• _REQUIRED TASK_
From the first line of the data down to and including the line with "col = sc.collection", copy everything exactly, leaving out pictures.

** begin PROVIDED MATERIAL **

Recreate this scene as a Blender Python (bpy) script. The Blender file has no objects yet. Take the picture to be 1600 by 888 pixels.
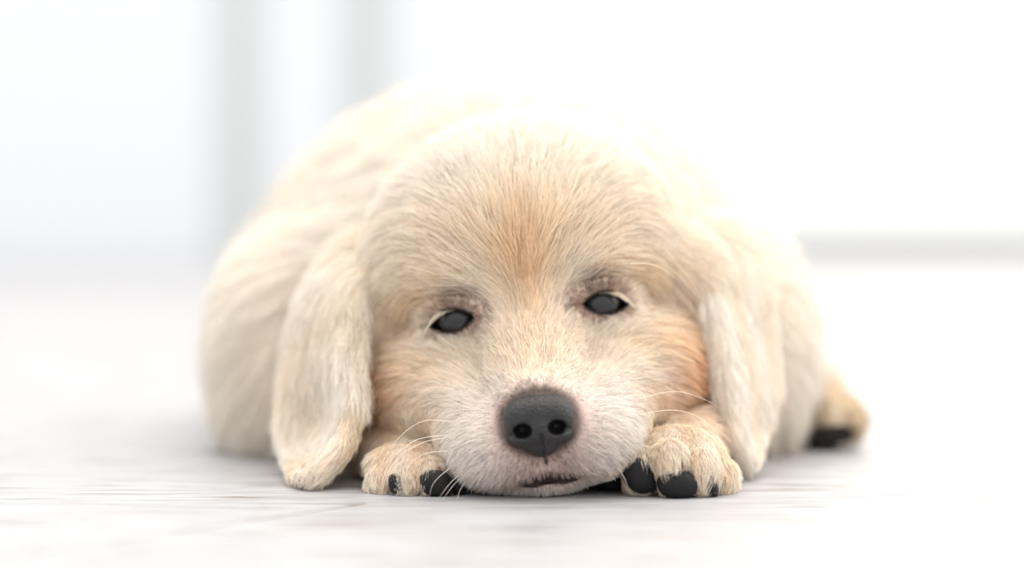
import bpy, math, numpy as np
from mathutils import Vector
from mathutils.bvhtree import BVHTree
from mathutils.kdtree import KDTree

S = 0.01                      # the puppy is laid out in centimetres
rng = np.random.default_rng(7)
sc = bpy.context.scene
col = sc.collection

# ------------------------------------------------------------------ camera, sky, light, exposure
FOCAL, SENSOR = 85.0, 36.0
FPX = FOCAL / SENSOR * 1600.0
CAM_H = 8.55                  # cm above the floor
PITCH = math.atan((444.0 - 338.0) / FPX)
cam_d = bpy.data.cameras.new('camera')
cam_d.lens, cam_d.sensor_width = FOCAL, SENSOR
cam_d.clip_start, cam_d.clip_end = 0.02, 60
cam_d.dof.use_dof = True
cam_d.dof.focus_distance = 0.741
cam_d.dof.aperture_fstop = 3.3
cam = bpy.data.objects.new('camera', cam_d)
cam.location = (0, 0, CAM_H * S)
cam.rotation_euler = (math.pi / 2 - PITCH, 0, 0)
col.objects.link(cam)
sc.camera = cam

sc.view_settings.view_transform = 'Standard'
sc.view_settings.look = 'None'
sc.view_settings.gamma = 1.0
sc.view_settings.use_curve_mapping = False
sc.view_settings.exposure = 0.48
sc.cycles.diffuse_bounces = 7
sc.cycles.transmission_bounces = 7

SUN_DIR = Vector((0.28, 0.38, 0.85)).normalized()      # towards the sun: behind the puppy, to the right, outside the window
world = bpy.data.worlds.new('sky')
sc.world = world
world.use_nodes = True
wn, wl = world.node_tree.nodes, world.node_tree.links
wn.clear()
w_out = wn.new('ShaderNodeOutputWorld')
w_bg = wn.new('ShaderNodeBackground')
w_tc = wn.new('ShaderNodeTexCoord')
w_dot = wn.new('ShaderNodeVectorMath'); w_dot.operation = 'DOT_PRODUCT'
w_dot.inputs[1].default_value = SUN_DIR
w_ramp = wn.new('ShaderNodeMapRange')
w_ramp.interpolation_type = 'SMOOTHSTEP'
w_ramp.inputs['From Min'].default_value = -0.2
w_ramp.inputs['From Max'].default_value = 1.0
w_mix = wn.new('ShaderNodeMix'); w_mix.data_type = 'RGBA'
w_mix.inputs['A'].default_value = (0.90, 0.93, 0.96, 1)
w_mix.inputs['B'].default_value = (1.6, 1.55, 1.46, 1)
wl.new(w_tc.outputs['Generated'], w_dot.inputs[0])
wl.new(w_dot.outputs['Value'], w_ramp.inputs['Value'])
wl.new(w_ramp.outputs['Result'], w_mix.inputs['Factor'])
wl.new(w_mix.outputs['Result'], w_bg.inputs['Color'])
w_bg.inputs['Strength'].default_value = 1.0
wl.new(w_bg.outputs[0], w_out.inputs[0])

sun_d = bpy.data.lights.new('hazy_sun', 'SUN')
sun_d.energy = 1.75
sun_d.angle = math.radians(90)
sun_d.color = (1.0, 0.965, 0.92)
sun = bpy.data.objects.new('hazy_sun', sun_d)
sun.rotation_euler = SUN_DIR.to_track_quat('Z', 'Y').to_euler()
sun.location = (1.5, 2.0, 2.5)
col.objects.link(sun)

# ------------------------------------------------------------------ helpers
def lin(r, g, b):
    f = lambda c: ((c / 255.0 + 0.055) / 1.055) ** 2.4 if c / 255.0 > 0.04045 else c / 255.0 / 12.92
    return np.array([f(r), f(g), f(b)], dtype=np.float32)

def U(px, py, d):
    """the point (cm) that stands d cm in front of the lens along its axis, seen at px, py of the 1600x888 frame"""
    ct, st = math.cos(PITCH), math.sin(PITCH)
    x, u = (px - 800.0) / FPX * d, (444.0 - py) / FPX * d
    return np.array([x, d * ct + u * st, CAM_H - d * st + u * ct])

def mat(name, base=(0.8, 0.8, 0.8), rough=0.5, spec=0.5):
    m = bpy.data.materials.new(name)
    m.use_nodes = True
    b = m.node_tree.nodes['Principled BSDF']
    b.inputs['Base Color'].default_value = (*[float(c) for c in base], 1)
    b.inputs['Roughness'].default_value = rough
    b.inputs['Specular IOR Level'].default_value = spec
    return m, m.node_tree.nodes, m.node_tree.links, b

def mesh_obj(name, verts, faces, material, parent=None, smooth=True):
    me = bpy.data.meshes.new(name)
    me.from_pydata([tuple(v) for v in verts], [], [tuple(f) for f in faces])
    me.update()
    if smooth:
        me.shade_smooth()
    if material:
        me.materials.append(material)
    o = bpy.data.objects.new(name, me)
    col.objects.link(o)
    if parent:
        o.parent = parent
    return o

def box_obj(name, lo, hi, material, parent=None, bevel=0.0):
    import bmesh
    bm = bmesh.new()
    bmesh.ops.create_cube(bm, size=1.0)
    for v in bm.verts:
        v.co = Vector([(lo[i] + hi[i]) / 2 + v.co[i] * (hi[i] - lo[i]) for i in range(3)])
    if bevel:
        bmesh.ops.bevel(bm, geom=list(bm.edges), offset=bevel, segments=2, affect='EDGES')
    me = bpy.data.meshes.new(name)
    bm.to_mesh(me); bm.free()
    me.materials.append(material)
    o = bpy.data.objects.new(name, me)
    col.objects.link(o)
    if parent:
        o.parent = parent
    return o

def structure(o, label=None):
    o['kind'] = 'structure'
    if label:
        o['label'] = label
    return o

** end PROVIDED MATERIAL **

• _THE ANSWER_
Recreate this scene as a Blender Python (bpy) script. The Blender file has no objects yet. Take the picture to be 1600 by 888 pixels.
import bpy, math, numpy as np
from mathutils import Vector
from mathutils.bvhtree import BVHTree
from mathutils.kdtree import KDTree

S = 0.01                      # the puppy is laid out in centimetres
rng = np.random.default_rng(7)
sc = bpy.context.scene
col = sc.collection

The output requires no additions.